With Dahl’s centenary coming up in five years, we imagine a spate of further adaptations will be rolling out (Guillermo Del Toro and Alfonso Cuaron have been planning another take on “The Witches,” for one), and one of Dahl’s most beloved works looks to be among them, as The Wrap report that DreamWorks have acquired the rights to the writer’s 1982 book “The BFG,” with Spielberg veterans Kathleen Kennedy and Frank Marshall set to produce.

The book — adapted once before, in 1989, as a full-length animated film for British television — involves a little girl, Sophie (named for the author’s granddaughter, Sophie Dahl, who grew up to be a model and cookery writer) who meets the titular Big Friendly Giant, and helps him rid the land of fearsome man-eating giants. The studio are clearly pretty serious about the project, having set “E.T.” writer Melissa Mathison — who knows a thing or two about the friendship between children and strange creatures — to pen the script.
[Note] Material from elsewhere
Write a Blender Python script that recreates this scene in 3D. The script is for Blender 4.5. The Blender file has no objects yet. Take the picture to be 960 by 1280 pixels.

All of which makes us ask; could this be something that Steven Spielberg is eying to direct himself, considering the presence of long-time collaborators Mathison, Kennedy and Marshall? He’s busy through the summer of 2013 with “Lincoln” and “Robopocalypse,” but the material is certainly in his wheelhouse. We imagine he won’t make any kind of decision until a script’s ready, but it’s certainly not beyond the realm of possibility.